All the tools are already there, and there's the knowledge to recreate any tools missing.

I don't think it'd be that bad.

The problem for a city like Paris is getting rid of all the water going through it when you get slightly more rain than usual and it has a pretty darn complex anti flood system with artificial lakes before and after it to ensure it doesn't become Venice every time it rains. All the sewers would be clogged, the aforementioned complex system of flood prevention wouldn't work and without electricity you wouldn't be able to use pumps on a scale large enough to save it either. Remember that powerplants won't last a couple of days without someone able to manage them and they are the things enabling to maintain all that.

A power plant exploding isn't that damaging directly, the issue is the radioactivity, look at the explosions of Chernobyl and Fukushima. A building standing isn't equal to a building functioning, if all your vital infrastructures are destroyed you can consider it destroyed. It's a bit like dying from internal bleeding or an organ failure, you didn't lose a limb but you are still dead.

those are all terrible ways to die

But all the building has to do is provide ready shelter, in this post apocalypse, though I see what you mean about paris and the water, I imagine that could be very damaging to infrastructure, causing collapses.

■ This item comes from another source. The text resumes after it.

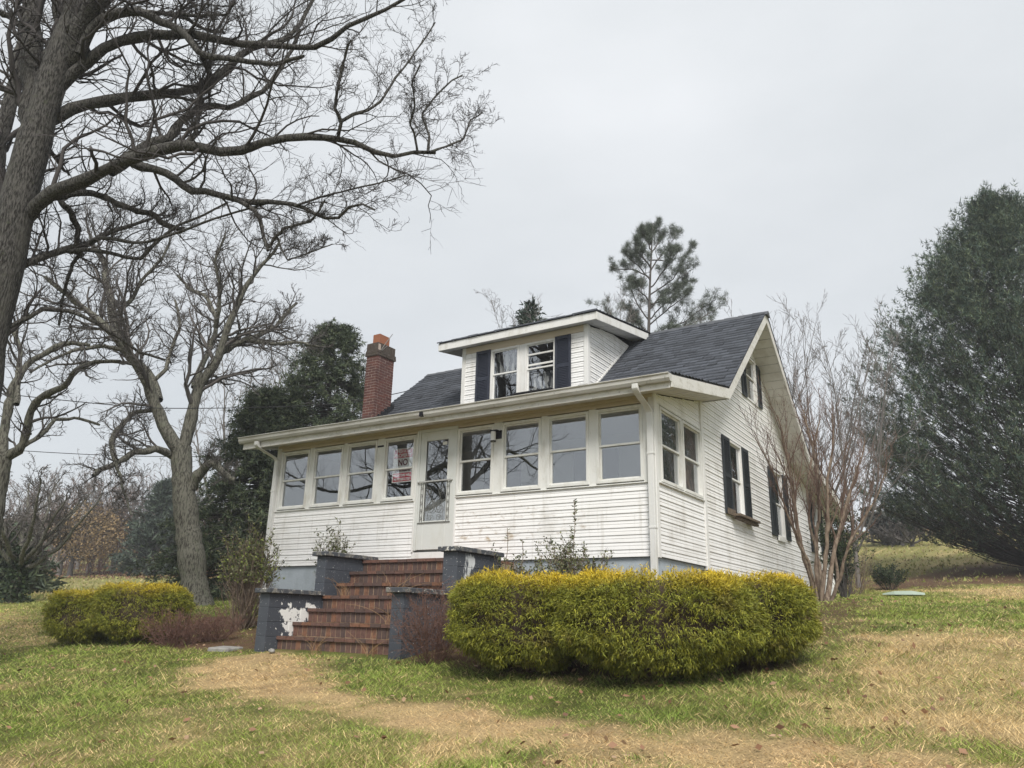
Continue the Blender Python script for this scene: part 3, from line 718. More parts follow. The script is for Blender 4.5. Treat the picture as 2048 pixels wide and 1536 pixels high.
# --- chimney
def chimney():
    ch = part_empty('chimney', house)
    x0, x1, y0, y1 = -8.575, -8.215, 2.75, 3.36
    zb_ = 3.2; ztop = onY(763, 683, 2.75)[2]
    MB().box(x0 + .004, x1 - .005, y0 + .005, y1 - .012, zb_, ztop - .03).build('mortar_core', M['chimney_mortar'], ch)
    h = .0685; n = int((ztop - .30 - zb_) / h)
    meshes = {}
    def brick(a0, a1, c0, c1, z, hh, mt, name='brick'):
        key = (round(a1 - a0, 2), round(c1 - c0, 2), hh, mt.name)
        if key not in meshes:
            o = MB().box(-(a1 - a0) / 2, (a1 - a0) / 2, -(c1 - c0) / 2, (c1 - c0) / 2, 0, hh).build(name, mt, None)
            meshes[key] = o.data; 
        else:
            o = link(name, meshes[key])
        o.parent = ch
        base = origin_of(ch); o.location = ((a0 + a1) / 2 - base[0] + rng.uniform(-.002, .002), (c0 + c1) / 2 - base[1] + rng.uniform(-.002, .002), z - base[2])
    for k in range(n):
        z = zb_ + k * h; J = .011; off = .1 if k % 2 else 0
        # front and back faces
        xs = [x0, x0 + .2, x1] if k % 2 == 0 else [x0, x0 + .1, x0 + .3, x1]
        for a, b_ in zip(xs[:-1], xs[1:]):
            brick(a + (0 if a == x0 else J / 2), b_ - (0 if b_ == x1 else J / 2), y0, y0 + .09, z, h - J, M['chimney_brick'])
        ys = [y0 + .1, y0 + .3, y0 + .5, y1] if k % 2 == 0 else [y0 + .1, y0 + .2, y0 + .4, y1]
        for a, b_ in zip(ys[:-1], ys[1:]):
            brick(x1 - .09, x1, a, b_ - J, z, h - J, M['chimney_brick'])
    zz = zb_ + n * h
    # left and back faces, out of sight from the lawn in front: one sheet of brickwork
    q = MB()
    for k in range(n):
        z = zb_ + k * h
        for a in np.arange(y0 + .1, y1 - .05, .2): q.box(x0, x0 + .08, a, min(a + .19, y1), z, z + h - .011)
        q.box(x0 + .09, x1 - .1, y1 - .08, y1, z, z + h - .011)
    q.build('rear_brickwork', M['chimney_brick'], ch)
    e = .03
    for k in range(2):
        z = zz + k * h; q = e if k == 0 else e * .8
        for a in np.arange(x0 - q, x1 + q - .1, .21): brick(a, min(a + .2, x1 + q), y0 - q, y0 + .07, z, h - .008, M['dark_brick'])
        for a in np.arange(y0 + .08, y1 + q - .08, .21): brick(x1 - .07, x1 + q, a, min(a + .2, y1 + q), z, h - .008, M['dark_brick'])
    z = zz + 2 * h; q = .012; hh = ztop - z
    for a in np.arange(x0 - q, x1 + q - .04, .075): brick(a, min(a + .066, x1 + q), y0 - q, y0 + .08, z, round(hh, 2), M['dark_brick'])
    for a in np.arange(y0 + .09, y1 + q - .04, .075): brick(x1 - .08, x1 + q, a, min(a + .066, y1 + q), z, round(hh, 2), M['dark_brick'])
    MB().box(x0, x1 - .085, y0 + .085, y1, z - .1, ztop - .02).build('crown', M['dark_brick'], ch)
    fx0, fx1, fy0, fy1 = x0 + .07, x1 - .07, y0 + .1, y0 + .46
    b = MB(); b.ring  # flue is a square tube
    for bx in ((fx0, fx1, fy0, fy0 + .025), (fx0, fx1, fy1 - .025, fy1), (fx0, fx0 + .025, fy0 + .025, fy1 - .025), (fx1 - .025, fx1, fy0 + .025, fy1 - .025)): b.box(*bx, ztop - .06, ztop + .27)
    b.build('flue', M['flue'], ch)
    b = MB(); n_ = 7
    for i in range(n_):
        ya = y0 - .08 + i * .11; zz_ = roof_z(ya) + .02
        b.box(x1 + .001, x1 + .035 + .02 * (i % 2), ya, ya + .105, zz_ - .1, zz_ + .16 + .05 * rng.random())
    for i in range(4): b.box(x0 - .02 + i * .1, x0 + .078 + i * .1, y0 - .07, y0 - .002, roof_z(y0) - .1, roof_z(y0) + .05 + .05 * rng.random())
    b.build('flashing', M['flash'], ch)
    V, F = join([tube_pts([(x1 + .0, y0 + .1, ztop - .18), (x1 + .14, y0 + .1, ztop - .02), (x1 + .34, y0 + .1, ztop + .18)], .009), tube_pts([(x1, y0 + .1, ztop - .22), (x1 + .08, y0 + .1, ztop - .16), (x1 + .2, y0 + .1, ztop - .1)], .007)])
    mesh_np('wire_bracket', V, F, M['metal'], ch)
chimney()

# ------------------------------------------------------------------ sign inside the porch window
def sign():
    sg = thing('warning_sign', (-4.86, .062, 1.42), 'red and white no trespassing sign taped inside the porch window beside the door', 'sign')
    f = FRONT(.062); cx = -4.862; x0, x1 = -5.10, -4.625
    MB(f).box(x0, x1, -.004, 0, 1.424, 2.048).build('board', M['sign_white'], sg)
    MB(f).box(x0 + .025, x1 - .025, .0005, .002, 1.875, 2.03).build('red_panel', M['sign_red'], sg)
    MB(f).box(x0 + .025, x1 - .025, .0005, .002, 1.445, 1.595).build('red_panel', M['sign_red'], sg)
    def text(s, z, size, mt, sx=1.0, w=.0):
        c = bpy.data.curves.new('lettering', 'FONT'); c.body = s; c.size = size; c.align_x = 'CENTER'; c.extrude = .0006; c.offset = w; c.materials.append(mt)
        tmp = bpy.data.objects.new('lettering', c); COL.objects.link(tmp); me = bpy.data.meshes.new_from_object(tmp.evaluated_get(bpy.context.evaluated_depsgraph_get())); bpy.data.objects.remove(tmp)
        o = link('lettering', me, sg)
        o.location = (cx - (-4.86), -.0035, z - 1.42); o.rotation_euler = (math.pi / 2, 0, 0); o.scale = (sx, 1, 1)
    text('PRIVATE', 1.965, .085, M['sign_white'], 1.0, .003); text('PROPERTY', 1.89, .085, M['sign_white'], 1.0, .003)
    text('NO', 1.735, .16, M['sign_dark'], .9, .004); text('TRESPASSING', 1.625, .078, M['sign_dark'], .8, .003)
    text('VIOLATORS WILL', 1.533, .062, M['sign_white'], .83, .003); text('BE PROSECUTED', 1.462, .062, M['sign_white'], .83, .003)
sign()

# ------------------------------------------------------------------ brick stairs
def stairs():
    XA, XB = -4.6, -2.37; Y1, T, Z0, Rz = -2.656, .2665, -1.381, .192
    st = thing('brick_stairs', (-3.49, -2.87, Z0), 'brick front steps between slate painted block cheek walls', 'stairs')
    core = MB()
    for i in range(7): core.box(XA + .004, XB - .004, Y1 + T * i + .017, Y1 + T * (i + 1) + .03 if i < 6 else -.03, Z0 - .3, Z0 + Rz * (i + 1) - .05)
    core.build('mortar_core', M['mortar'], st)
    base = np.array(st.location); meshes = {}
    def brick(w, d, h, x, y, z, rot=0, name='brick'):
        key = (w, d, h)
        if key not in meshes:
            o = MB().box(-w / 2, w / 2, -d / 2, d / 2, 0, h).build(name, M['stair_brick'], None, 0); meshes[key] = o.data
        else: o = link(name, meshes[key])
        o.parent = st; o.location = (x - base[0] + rng.uniform(-.001, .001), y - base[1] + rng.uniform(-.003, .003), z - base[2] + rng.uniform(-.0015, .0015))
        o.rotation_euler.x = rot + rng.uniform(-.01, .01)
    W_ = XB - XA
    for i in range(7):
        yf = Y1 + T * i; z = Z0 + Rz * i
        n = 24; w = W_ / n
        for k in range(n): brick(round(w - .011, 3), .06, .134, XA + w * (k + .5), yf + .03 + .012, z + .006 if i else z + .004)
        n2 = 12; w2 = W_ / n2; sh = 0
        for k in range(n2): brick(round(w2 - .01, 3), .10, .046, XA + w2 * (k + .5), yf + .045 - .014, z + Rz - .046)
        # tread behind the nosing
        nb = MB(); 
        for k in range(n2): nb.box(XA + w2 * k + .005, XA + w2 * (k + 1) - .005, yf + .09, yf + T + .04 if i < 6 else -.032, z + Rz - .046, z + Rz - .004)
        nb.build('tread_brickwork', M['stair_brick'], st)
    def pier(x0, x1, ya, yb, zb_, zt_, name='cheek_wall'):
        p = part_empty(name, st); h = .2; k = 0
        MB().box(x0 + .006, x1 - .006, ya + .006, yb, zb_ - .4, zt_ - .004).build('mortar_core', M['block'], p)
        nlev = int(round((zt_ - zb_) / h)); hh = (zt_ - zb_) / nlev
        for k in range(-1, nlev):
            ys = [ya]; stp = .4 if k % 2 else .2
            while ys[-1] < yb - .08: ys.append(min(ys[-1] + stp, yb)); stp = .4
            for a, b_ in zip(ys[:-1], ys[1:]):
                MB().box(x0 + rng.uniform(0, .002), x1 - rng.uniform(0, .002), a + .003, b_ - .003, zb_ + hh * k + .003, zb_ + hh * (k + 1) - .003).build('block', M['block'], p, .004)
        MB().box(x0 - .055, x1 + .055, ya - .06, yb, zt_, zt_ + .065).build('cap', M['cap'], p, .008)
    pier(-4.80, -4.60, -2.87, -1.87, -1.39, -.62)
    pier(-2.37, -2.17, -2.87, -1.87, -1.39, -.62)
    pier(-4.80, -4.60, -1.86, -.74, -.83, -.03)
    pier(-2.37, -2.13, -1.86, -.77, -.83, -.03)
stairs()

# ------------------------------------------------------------------ thin winter haze
def haze():
    o = MB().box(-275, 275, -75, 315, -9, 30).build('haze', None)
    h = bpy.data.materials.new('thin_haze'); h.use_nodes = True; t = h.node_tree; t.nodes.clear()
    v = t.nodes.new('ShaderNodeVolumePrincipled'); v.inputs['Color'].default_value = (.93, .95, 1, 1); v.inputs['Density'].default_value = .0013
    q = t.nodes.new('ShaderNodeOutputMaterial'); t.links.new(v.outputs[0], q.inputs['Volume']); o.data.materials.append(h); o['kind'] = 'stuff'
haze()

# ------------------------------------------------------------------ growing things
def unit(a): return a / (np.linalg.norm(a, axis=-1, keepdims=True) + 1e-9)
def resample(P, n):
    P = np.asarray(P, float); s = np.r_[0, np.cumsum(np.linalg.norm(np.diff(P, axis=0), axis=1))]
    t = np.linspace(0, s[-1], n); return np.stack([np.interp(t, s, P[:, i]) for i in range(P.shape[1])], 1)
def grow(P, R, nc, n, ratio, ang, up=.25, wob=.25, rs=.55, tmin=.15, lmin=.05, rend=.3, rmin=.0025, lmax=9, droop=0, inward=None):
    """children of the branches P (B,m,3), R (B,m): nc each, n points, bent by wob per step"""
    B, m_, _ = P.shape
    Lp = np.linalg.norm(np.diff(P, axis=1), axis=2).sum(1)
    t = (tmin + (1 - tmin) * (np.arange(nc)[None] + rng.random((B, nc))) / nc)
    q = t * (m_ - 1); i = np.clip(q.astype(int), 0, m_ - 2); f = (q - i)[..., None]
    bi = np.arange(B)[:, None]
    p0 = P[bi, i] * (1 - f) + P[bi, i + 1] * f; tg = unit(P[bi, i + 1] - P[bi, i]); r0 = R[bi, i] * (1 - f[..., 0]) + R[bi, i + 1] * f[..., 0]
    p0 = p0.reshape(-1, 3); tg = tg.reshape(-1, 3); r0 = r0.reshape(-1); tt = t.reshape(-1)
    nn = len(p0)
    rv = unit(rng.normal(size=(nn, 3))); side = unit(np.cross(tg, rv)); a = np.radians(rng.uniform(*ang, nn))[:, None]
    d = unit(tg * np.cos(a) + side * np.sin(a) + np.array([0, 0, up]))
    L = np.clip(np.repeat(Lp, nc) * ratio * rng.uniform(.6, 1.25, nn) * (1.15 - .6 * tt), lmin, lmax)
    st = (L / (n - 1))[:, None]
    out = np.zeros((nn, n, 3)); out[:, 0] = p0
    for k in range(1, n):
        d = unit(d + rng.normal(size=(nn, 3)) * wob + np.array([0, 0, up * .25 - droop]))
        out[:, k] = out[:, k - 1] + d * st
    rr = np.maximum(np.minimum(r0 * rs, L * .03), rmin)[:, None] * np.linspace(1, rend, n)[None]
    return out, np.maximum(rr, rmin * .6)
def ribbons(P, R):
    """the finest twigs, thinner than a pixel: one narrow strip each, turned every which way"""
    B, n, _ = P.shape; T = np.gradient(P, axis=1); A = unit(np.cross(T, rng.normal(size=(B, 1, 3)))) * (R * 1.35)[..., None]
    V = np.stack([P - A, P + A], 2).reshape(-1, 3); i = np.arange(B * n * 2).reshape(B, n, 2)
    F = np.stack([i[:, :-1, 0], i[:, :-1, 1], i[:, 1:, 1], i[:, 1:, 0]], -1).reshape(-1, 4)
    return V, F
def kink(P, amp):
    n = len(P); w = np.cumsum(rng.normal(size=(n, 3)), 0); w -= np.linspace(0, 1, n)[:, None] * w[-1]; return P + w * amp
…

You know what, I want a spinoff about Senku's dad and how he founded the village after returning to earth mere months after every one got stoned

> Chernobyl and Fukushima
In both cases it was manual human intervention that prevented automatic safety systems from doing their job.

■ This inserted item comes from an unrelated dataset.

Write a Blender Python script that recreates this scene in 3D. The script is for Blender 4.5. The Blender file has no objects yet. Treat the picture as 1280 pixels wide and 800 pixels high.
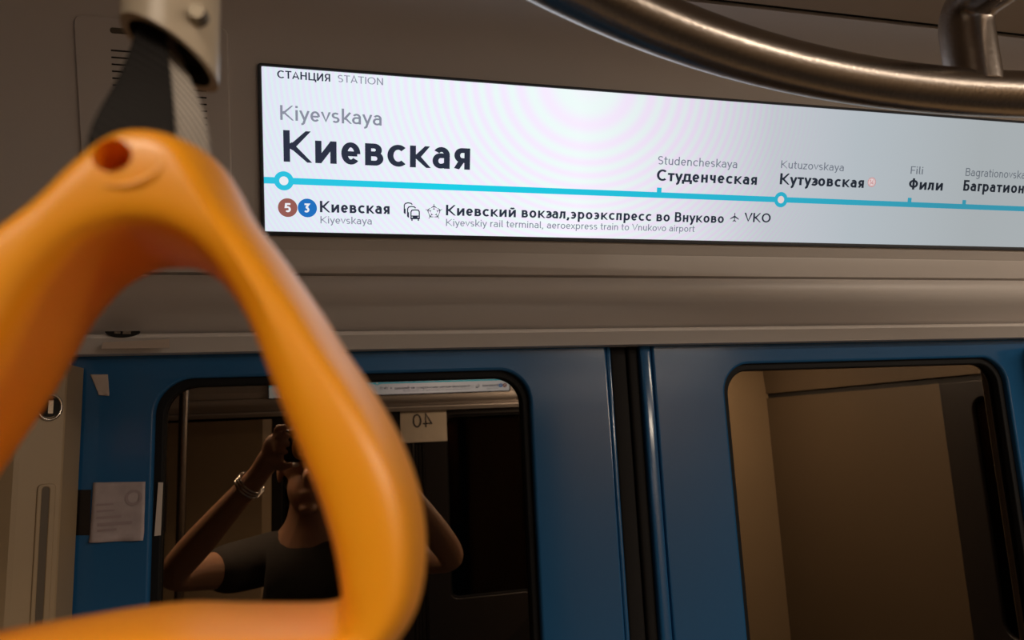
import bpy, bmesh, math, random
from mathutils import Vector, Matrix
random.seed(4)
S = bpy.context.scene
COL = S.collection

# ------------------------------------------------------------------ camera
CZ = 1.78                                   # the phone is held 1.78 m above the car floor
RIGHT = Vector((0.97049, -0.23670, -0.04607))
UP = Vector((0.00829, -0.15815, 0.98738))
FWD = Vector((0.24100, 0.95862, 0.15152))
FPX = 871.6
FWD.normalize(); RIGHT = (RIGHT - FWD * RIGHT.dot(FWD)).normalized(); UP = RIGHT.cross(FWD)
cam = bpy.data.cameras.new('camera')
cam.sensor_width = 36.0
cam.lens = FPX * 36 / 1280
cam.clip_start = 0.01
cam.dof.use_dof = True
cam.dof.focus_distance = 0.83
cam.dof.aperture_fstop = 10.5
co = bpy.data.objects.new('camera', cam)
COL.objects.link(co)
co.matrix_world = Matrix(((RIGHT.x, UP.x, -FWD.x, 0), (RIGHT.y, UP.y, -FWD.y, 0), (RIGHT.z, UP.z, -FWD.z, CZ), (0, 0, 0, 1)))
S.camera = co

# ------------------------------------------------------------------ world, exposure, lamps
w = bpy.data.worlds.new('world'); S.world = w; w.use_nodes = True
w.node_tree.nodes['Background'].inputs[0].default_value = (1.0, 0.85, 0.7, 1)
w.node_tree.nodes['Background'].inputs[1].default_value = 0.0
S.view_settings.view_transform = 'Standard'
S.view_settings.look = 'None'
S.view_settings.exposure = 0.0
S.view_settings.gamma = 1.0
S.view_settings.use_curve_mapping = False

LAMPS = [  # x, y, length, watts
    (-0.36, -0.30, 0.6, 6.5, 125),
    (1.42, -1.12, 0.8, 27.0, 180),
    (1.60, -0.22, 0.8, 13.0, 180),  # extra strip added to fill the rail's shadow on the header
]
LAMP_COLOR = (1.0, 0.82, 0.64)
CEIL = 0.50                                  # ceiling height above the camera

def area_lamp(name, loc, sx, sy, power, color, rot=(0, 0, 0)):
    l = bpy.data.lights.new(name, 'AREA'); l.shape = 'RECTANGLE'; l.size = sx; l.size_y = sy
    l.energy = power; l.color = color
    o = bpy.data.objects.new(name, l); COL.objects.link(o); o.location = loc; o.rotation_euler = rot
    return o
for lx, ly, ll, lp, spread in LAMPS:
    lo = area_lamp('ceiling_lamp_light', (lx, ly, CZ + CEIL - 0.034), ll, 0.07, lp, LAMP_COLOR)
    lo.data.spread = math.radians(spread)            # left lamp's cone narrowed to keep its light off the left door

# ------------------------------------------------------------------ helpers
def ray(px, py):
    return RIGHT * ((px - 640) / FPX) + UP * ((400 - py) / FPX) + FWD
def at(px, py, Y):                           # point of the plane y = Y
    d = ray(px, py); d = d * (Y / d.y); return Vector((d.x, d.y, d.z + CZ))

def mat(name, color, rough=0.5, metal=0.0, emit=None, estr=1.0, bump=None, var=0.0, coat=0.0, vscale=6.0, sss=0.0, spec=None):
    m = bpy.data.materials.new(name); m.use_nodes = True
    nt = m.node_tree; b = nt.nodes['Principled BSDF']
    b.inputs['Base Color'].default_value = (*color, 1)
    b.inputs['Roughness'].default_value = rough
    b.inputs['Metallic'].default_value = metal
    b.inputs['Coat Weight'].default_value = coat
    if spec is not None: b.inputs['Specular IOR Level'].default_value = spec
    if sss:
        b.inputs['Subsurface Weight'].default_value = sss
        b.inputs['Subsurface Radius'].default_value = (0.01, 0.004, 0.001)
        b.inputs['Subsurface Scale'].default_value = 0.3
    if emit:
        b.inputs['Emission Color'].default_value = (*emit, 1); b.inputs['Emission Strength'].default_value = estr
    tc = nt.nodes.new('ShaderNodeTexCoord')
    if var:
        n = nt.nodes.new('ShaderNodeTexNoise'); n.inputs['Scale'].default_value = vscale; n.inputs['Detail'].default_value = 6
        nt.links.new(tc.outputs['Object'], n.inputs['Vector'])
        mr = nt.nodes.new('ShaderNodeMapRange'); mr.inputs['To Min'].default_value = 1 - var; mr.inputs['To Max'].default_value = 1 + var
        nt.links.new(n.outputs['Fac'], mr.inputs['Value'])
        mx = nt.nodes.new('ShaderNodeMix'); mx.data_type = 'RGBA'; mx.blend_type = 'MULTIPLY'; mx.inputs[0].default_value = 1
        mx.inputs[6].default_value = (*color, 1)
        nt.links.new(mr.outputs[0], mx.inputs[7]); nt.links.new(mx.outputs[2], b.inputs['Base Color'])
    if bump:
        n = nt.nodes.new('ShaderNodeTexNoise'); n.inputs['Scale'].default_value = bump[0]; n.inputs['Detail'].default_value = 4
        mp = nt.nodes.new('ShaderNodeMapping'); mp.inputs['Scale'].default_value = bump[2] if len(bump) > 2 else (1, 1, 1)
        nt.links.new(tc.outputs['Object'], mp.inputs[0]); nt.links.new(mp.outputs[0], n.inputs['Vector'])
        bp = nt.nodes.new('ShaderNodeBump'); bp.inputs['Strength'].default_value = bump[1]; bp.inputs['Distance'].default_value = 0.002
        nt.links.new(n.outputs['Fac'], bp.inputs['Height']); nt.links.new(bp.outputs[0], b.inputs['Normal'])
    return m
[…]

Or suicide by space vacuum

How many automatic safety devices are in place to prevent a city from basically exploding?

>But all the building has to do is provide ready shelter
You aren't going to rebuild humanity with a simple shelter.

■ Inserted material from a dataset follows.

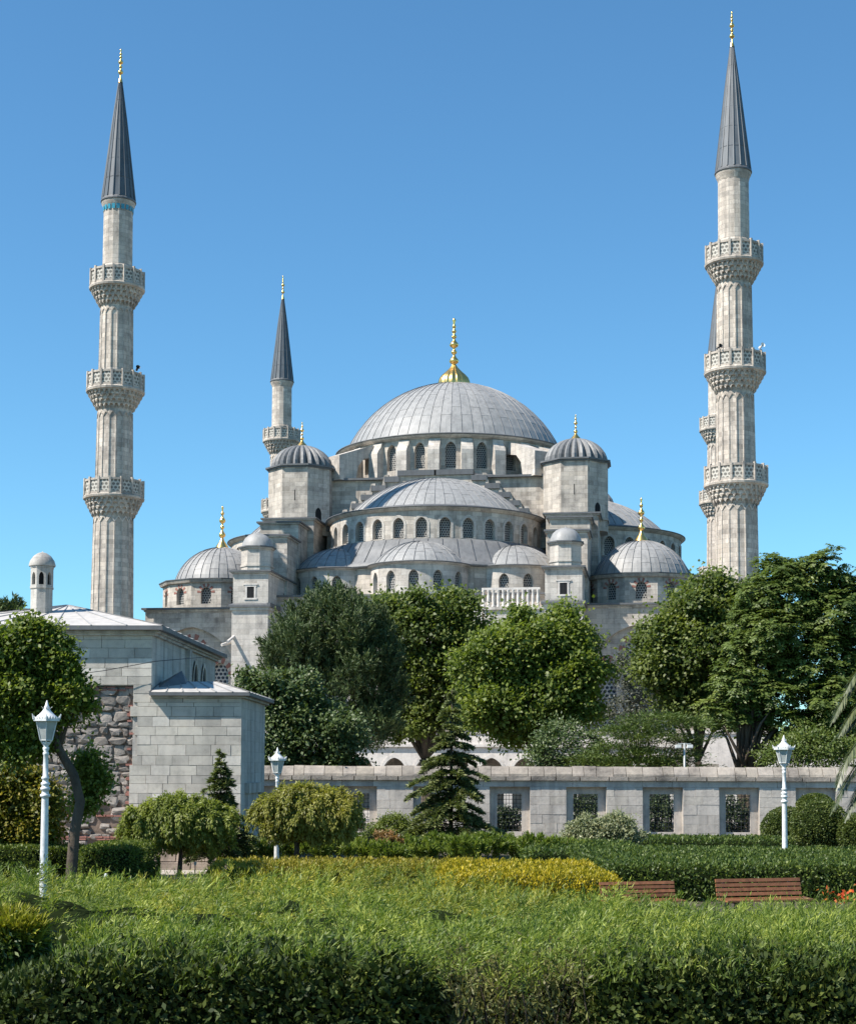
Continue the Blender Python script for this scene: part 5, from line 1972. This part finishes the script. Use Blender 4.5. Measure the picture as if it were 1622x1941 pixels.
def canopy(x, y):
    z = np.interp(y, C_Y, C_Z)
    r = x / np.maximum(y, 1)
    # the planting is a crowd of low mounded bushes
    dome = np.zeros_like(x)
    for bx, by, br in BUSH:
        d2 = ((x - bx) ** 2 + ((y - by) * .9) ** 2) / br ** 2
        dome = np.maximum(dome, np.sqrt(np.clip(1 - d2, 0, 1)) * (.75 + .25 * np.sin(bx * 9)))
    lump = .05 * np.sin(x * 6.3 + y * 3.7) * np.sin(y * 5.1 - x * 2.2) + .04 * np.sin(x * 3.1 - y * 1.9 + 1.0)
    z = z + (dome * .50 - .40) * np.interp(y, [9.2, 10.3, 11.5], [.0, .25, 1.0]) + lump * np.interp(y, [9, 12], [.6, 1.0])
    # taller arching bushes with shaded fronts, and the hollows before them
    for bx, by, br, bh in BIG:
        d2 = ((x - bx) / br) ** 2 + ((y - by) / (br * .8)) ** 2
        z = z + bh * np.clip(1 - d2, 0, 1) ** .35
        z = z - .17 * np.exp(-(((x - bx) / (br * 1.1)) ** 2 + ((y - by + br * 1.25) / .7) ** 2))
    z = z - .42 * np.exp(-(((r + .255) / .05) ** 2 + ((y - 11.2) / 1.6) ** 2))
    # benches stand in the open strip on the right
    open_ = 1 / (1 + np.exp(-(y - 28.5) * 2.2)) / (1 + np.exp(-(r - .085) * 90))
    return z * (1 - open_) + (np.array([ground_z(v) for v in y]) + .02) * open_


# core sheet under the sprays
GX, GY = 150, 190
gy = 9.7 * (44 / 9.7) ** np.linspace(0, 1, GY)
V, Fq = [], []
for y in gy:
    for i in range(GX):
        r = -1 + 2 * i / (GX - 1)
        V.append((r * (.3 * y + 1.8), y))
V = np.array(V)
zc = canopy(V[:, 0], V[:, 1]) - .22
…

Water is a bitch, fire is a bastard and don't get me started on winter.

But the explosions themselves didn't do much damage to other buildings.

That would make my blood boil.

>Water
Even if the plumbing does all just basically explode, there are still dams and reservoirs, and countless survivalist stores full of water cleansing chemicals and shit until you get something more permanent working.
>Fire
You mean making it or putting it out? Making it would be piss easy, and as for putting it out, eh I guess. If lightning strikes a building and lights it up, it'll spread through the city before you can put it out.

Though I can't imagine why all these cities would just start to burn. Even if they did there are towns further in the countryside.

>Winter
Fireplaces.

A city's not supposed to spontaneously explode as soon as nobody's looking in its general direction. Sure it will flood and freeze and maybe burn somewhere, but it won't be completely impossible to survive within one while preserving at least some tools and literacy.
Either something other than stoning happened before emergency landing or at some point survivors decided to do a full reset for some reason.

>survivors decided to do a full reset for some reason.
This is the most likely cause I think. Three millennia is a long time. It's possible for a few centuries technology continued to stagnate, but then some one like the dude who now leads the chad army came along and convinced every one to fuck off into the wilderness. Not likely though seeing as it's senku's own tribe who are now stoneage savages.

You know, it's possible there was some kindo f schism, and there's a hyper technological remnant hidden in a bunker somewhere. That would be interesting.

>implying an emergency spillway failure can't destroy a dam
A dam isn't a magic tool that stops all water, it needs maintenance therefore manpower and it can be destroyed if the flow of water augments past a certain point. Don't underestimate its destructive capacities.

>Fireplaces.
The cold can permanently fuck up modern houses without proper heating.

Or they simply faced the same issue as Senkuu, they had the theory but not the craft. Working copper and bronze is "easy" today, now do it without any electricity and you'll see that it will take ages to get a single decent tool.
My theory is that they managed to have a small conflict after a few generations killing too many useful hands.

The entire manga makes zero sense and you mind about that, of all things?